Sept. 7 (UPI) — Apple’s stock dropped Thursday by 3% on reports that Chinese government workers may be banned from using iPhones. It follows a 4% loss in share prices Wednesday on track to wiping out $200 billion of market value.
The Wall Street Journal reported Wednesday that the Chinese government had ordered government agencies not to use iPhones and other foreign-made devices at work.
Bloomberg followed with the report that China plans to expand the iPhone ban to state companies as well as government agencies.
China, Hong Kong and Taiwan together comprise 18% of Apple’s 2022 revenue of $394 billion and Apple makes a big majority of its products in China.
During a visit to China in March Apple CEO Tim Cook spoke of the “symbiotic” relationship the company has with China, but that may be changing given still-rising U.S.-China tensions.
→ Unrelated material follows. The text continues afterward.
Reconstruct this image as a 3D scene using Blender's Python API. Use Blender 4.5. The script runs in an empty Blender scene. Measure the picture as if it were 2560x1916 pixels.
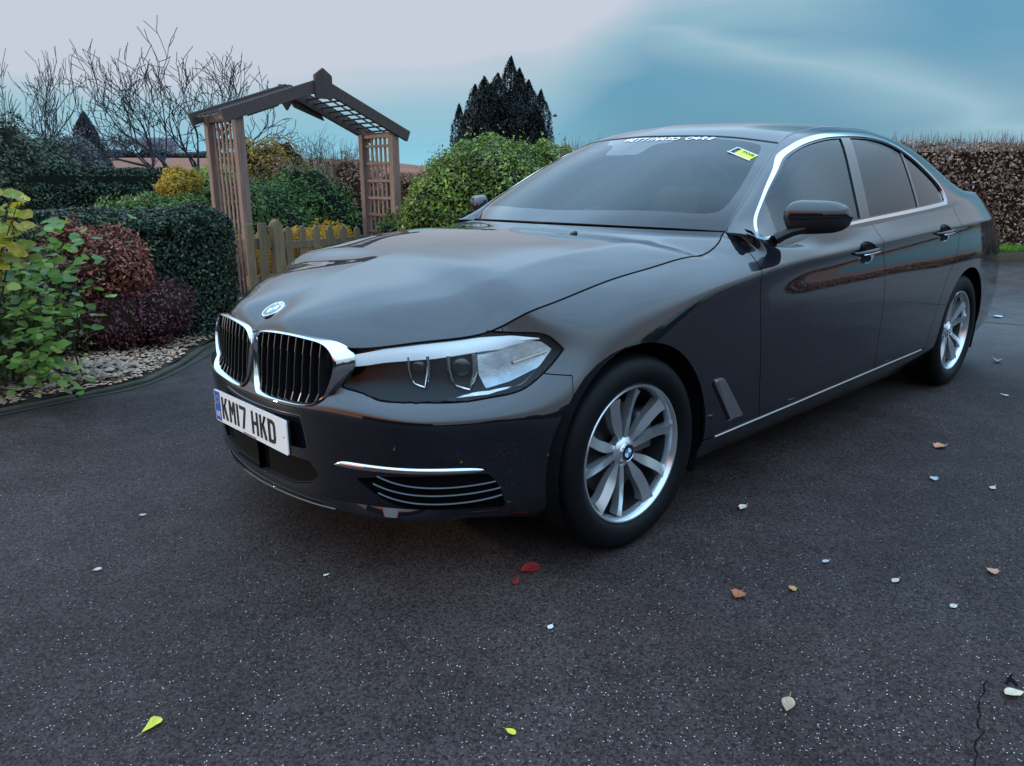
import bpy, bmesh, math, random
import numpy as np
from mathutils import Vector, Matrix
R_ = math.radians
PI = math.pi

# ============================================================ camera, sky, sun, exposure
scn = bpy.context.scene
COL = scn.collection
cam_d = bpy.data.cameras.new("camera")
cam = bpy.data.objects.new("camera", cam_d)
COL.objects.link(cam)
CAM = Vector((-1.886, -2.3244, 1.1768))
yaw, pitch, roll = R_(46.6427), R_(-14.7865), R_(-0.31)
fwd = Vector((math.cos(pitch)*math.cos(yaw), math.cos(pitch)*math.sin(yaw), math.sin(pitch)))
rgt = fwd.cross(Vector((0, 0, 1))).normalized()
upv = rgt.cross(fwd)
r2 = rgt*math.cos(roll) + upv*math.sin(roll)
u2 = -rgt*math.sin(roll) + upv*math.cos(roll)
cam.matrix_world = Matrix(((r2.x, u2.x, -fwd.x, CAM.x), (r2.y, u2.y, -fwd.y, CAM.y), (r2.z, u2.z, -fwd.z, CAM.z), (0, 0, 0, 1)))
cam_d.sensor_width = 36.0
cam_d.sensor_fit = 'HORIZONTAL'
cam_d.lens = 36.0*1925.8/2560.0
cam_d.clip_start = 0.05
cam_d.clip_end = 3000
scn.camera = cam
scn.render.resolution_x, scn.render.resolution_y = 1024, 766

SUN_YAW, SUN_EL = 126.0, 12.0
world = bpy.data.worlds.new("World")
scn.world = world
world.use_nodes = True


def build_world():
    nt = world.node_tree
    nt.nodes.clear()
    N, L = nt.nodes.new, nt.links.new
    out = N('ShaderNodeOutputWorld')
    bg = N('ShaderNodeBackground')
    sky = N('ShaderNodeTexSky')
    sky.sky_type = 'NISHITA'
    sky.sun_disc = False
    sky.sun_elevation = R_(SUN_EL)
    sky.sun_rotation = R_(90 - SUN_YAW)
    sky.air_density = 1.2
    sky.dust_density = 1.0
    bg.inputs['Strength'].default_value = 0.12
    tc = N('ShaderNodeTexCoord')
    sep = N('ShaderNodeSeparateXYZ')
    L(tc.outputs['Generated'], sep.inputs[0])

    def math_(op, a, b=None, c=None):
        n = N('ShaderNodeMath'); n.operation = op
        for i, v in enumerate((a, b, c)):
            if v is None: continue
            if isinstance(v, (int, float)): n.inputs[i].default_value = v
            else: L(v, n.inputs[i])
        return n.outputs[0]

    def ramp(fac, stops, interp='LINEAR'):
        r = N('ShaderNodeValToRGB'); r.color_ramp.interpolation = interp
        e = r.color_ramp.elements
        while len(e) > 1: e.remove(e[-1])
        e[0].position = stops[0][0]; e[0].color = (*stops[0][1], 1)
        for p, c in stops[1:]:
            q = e.new(p); q.color = (*c, 1)
        L(fac, r.inputs[0])
        return r.outputs[0]

    def mix(f, a, b):
        m = N('ShaderNodeMix'); m.data_type = 'RGBA'
        if isinstance(f, float): m.inputs[0].default_value = f
        else: L(f, m.inputs[0])
        for s, v in ((6, a), (7, b)):
            if isinstance(v, tuple): m.inputs[s].default_value = (*v, 1)
            else: L(v, m.inputs[s])
        return m.outputs[2]
    z = sep.outputs[2]

    def sstepn(x, a, b):
        n = N('ShaderNodeMapRange'); n.interpolation_type = 'SMOOTHSTEP'; L(x, n.inputs[0]); n.inputs[1].default_value = a; n.inputs[2].default_value = b; return n.outputs[0]
    mp = N('ShaderNodeMapping'); mp.inputs['Scale'].default_value = (1.6, 1.6, 7.0)
    mp.inputs['Rotation'].default_value = (R_(-6), R_(9), 0)
    L(tc.outputs['Generated'], mp.inputs[0])
    nz = N('ShaderNodeTexNoise'); nz.inputs['Scale'].default_value = 1.25
    nz.inputs['Detail'].default_value = 2.2; nz.inputs['Roughness'].default_value = 0.5
    nz.inputs['Distortion'].default_value = 0.7
    L(mp.outputs[0], nz.inputs['Vector'])
    nv = nz.outputs[0]
    az = math_('DIVIDE', math_('ADD', math_('ARCTAN2', sep.outputs[1], sep.outputs[0]), PI), 2*PI)      # 0..1 for azimuth -180..180
    A_ = lambda d: (d+180)/360.0
    # height (as sine of elevation) below which the air is clear blue, per azimuth
    zb = ramp(az, [(A_(-150), (.05,)*3), (A_(-60), (.10,)*3), (A_(-5), (.14,)*3), (A_(14), (.155,)*3), (A_(26), (.175,)*3), (A_(36), (.17,)*3), (A_(44), (.085,)*3), (A_(52), (.078,)*3), (A_(75), (.062,)*3), (A_(120), (.03,)*3)])
    d0 = math_('ADD', math_('SUBTRACT', z, zb), math_('MULTIPLY', math_('SUBTRACT', nv, .5), .13))
    cov = math_('DIVIDE', math_('ADD', d0, .045), .095)
    # a second clear gap high on the right
    px_, py_ = math.cos(R_(12))*math.cos(R_(17)), math.sin(R_(12))*math.cos(R_(17)); pz_ = math.sin(R_(17))
    dd = math_('ADD', math_('ADD', math_('MULTIPLY', sep.outputs[0], px_), math_('MULTIPLY', sep.outputs[1], py_)), math_('MULTIPLY', z, pz_))
    gap = math_('DIVIDE', math_('SUBTRACT', math_('ADD', dd, math_('MULTIPLY', math_('SUBTRACT', nv, .5), .05)), math.cos(R_(17))), .03)
    gapc = N('ShaderNodeClamp'); L(gap, gapc.inputs[0])
    covc = N('ShaderNodeClamp'); L(cov, covc.inputs[0])
    def sdir(px, py):
        d = r2*((px-1280)/1925.8)+u2*(-(py-958)/1925.8)+fwd; return d.normalized()
    n_ = sdir(1700, 70).cross(sdir(2560, 292)).normalized(); c_ = sdir(2120, 190)
    def dotv(v): return math_('ADD', math_('ADD', math_('MULTIPLY', sep.outputs[0], v.x), math_('MULTIPLY', sep.outputs[1], v.y)), math_('MULTIPLY', z, v.z))
    off_s = math_('ADD', dotv(n_), math_('MULTIPLY', math_('SUBTRACT', nv, .5), .16))
    along = math_('MAXIMUM', math_('DIVIDE', math_('SUBTRACT', dotv(c_), math.cos(R_(19))), 1-math.cos(R_(19))), 0.0)
    streak = math_('MULTIPLY', math_('POWER', 2.718, math_('MULTIPLY', math_('POWER', math_('ABSOLUTE', math_('DIVIDE', off_s, .026)), 1.4), -1.0)), math_('MINIMUM', math_('MULTIPLY', along, 1.2), .62))
    cv = math_('MULTIPLY', covc.outputs[0], math_('SUBTRACT', 1.0, math_('MULTIPLY', gapc.outputs[0], .92)))
    cv = math_('MAXIMUM', cv, streak)
    skyblue = mix(0.80, sky.outputs[0], (0.62, 2.65, 4.35))
    lowc = mix(math_('MULTIPLY', math_('MAXIMUM', math_('SUBTRACT', 1.0, math_('MULTIPLY', math_('ABSOLUTE', z), 8.0)), 0.0), sstepn(az, A_(36), A_(50))), skyblue, (2.5, 5.6, 7.0))
    cloudcol = ramp(z, [(0.0, (.61, .78, .93)), (0.12, (.66, .72, .83)), (0.21, (.66, .71, .83)), (0.34, (.50, .69, .88)), (0.6, (.42, .66, .93)), (1.0, (.42, .66, .95))])
    cb = N('ShaderNodeVectorMath'); cb.operation = 'SCALE'; L(math_('ADD', 7.2, math_('MULTIPLY', math_('ADD', math_('MULTIPLY', sstepn(z, .23, .50), 12.0), math_('MULTIPLY', sstepn(z, .45, .95), 5.0)), math_('ADD', .75, math_('MULTIPLY', nv, .5)))), cb.inputs[3]); L(cloudcol, cb.inputs[0])
    teal = mix(math_('MULTIPLY', math_('SUBTRACT', 1.0, math_('ABSOLUTE', math_('SUBTRACT', math_('MULTIPLY', cv, 2.0), 1.0))), .55), cb.outputs[0], (2.6, 5.2, 5.6))
    m1 = mix(cv, lowc, teal)
    # warm low glow round the sunset side
    gx, gy = math.cos(R_(176)), math.sin(R_(176))
    g = math_('ADD', math_('MULTIPLY', sep.outputs[0], gx), math_('MULTIPLY', sep.outputs[1], gy))
    g = math_('POWER', math_('MAXIMUM', g, 0.0), 6.0)
    el = math_('MAXIMUM', math_('SUBTRACT', 1.0, math_('MULTIPLY', math_('ABSOLUTE', math_('SUBTRACT', z, .30)), 3.0)), 0.0)
    g = math_('MINIMUM', math_('MULTIPLY', math_('MULTIPLY', g, el), 1.6), .95)
    m2 = mix(g, m1, (9.5, 3.3, .9))
    L(m2, bg.inputs['Color'])
    L(bg.outputs[0], out.inputs[0])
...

Bernstein analyst Toni Sacconaghi wrote Thursday that an iPhone ban on all Chinese government employees could cut Apple’s phone sales in China by as much as 5%.
“Perhaps more importantly, restricted use of iPhones among government employees could negatively impact sales among consumers (related family members; general populace) and could be part of a broader move by the Chinese government to promote usage of domestic technology,” Sacconaghi wrote.
Increased Chinese competition from Huawei in the China phone market is also pressuring Apple.
U.S. sanctions dramatically cut Huawei’s sales in most markets in 2021, but the company just released a new Mate 60 Pro phone to offer new competition to Apple in China.
According to Wall Street tech analyst Dan Ives, the true impact of the Chinese government ban on iPhones is “overblown.”
“On the recent China news over the last few days we believe in a worst case scenario any China government agency iPhone ban is way overblown as to quantify its less than ~500k iPhones of roughly 45 million we expect to be sold in China over the next year,” Ives wrote on X. ” iPhone 15 on deck.”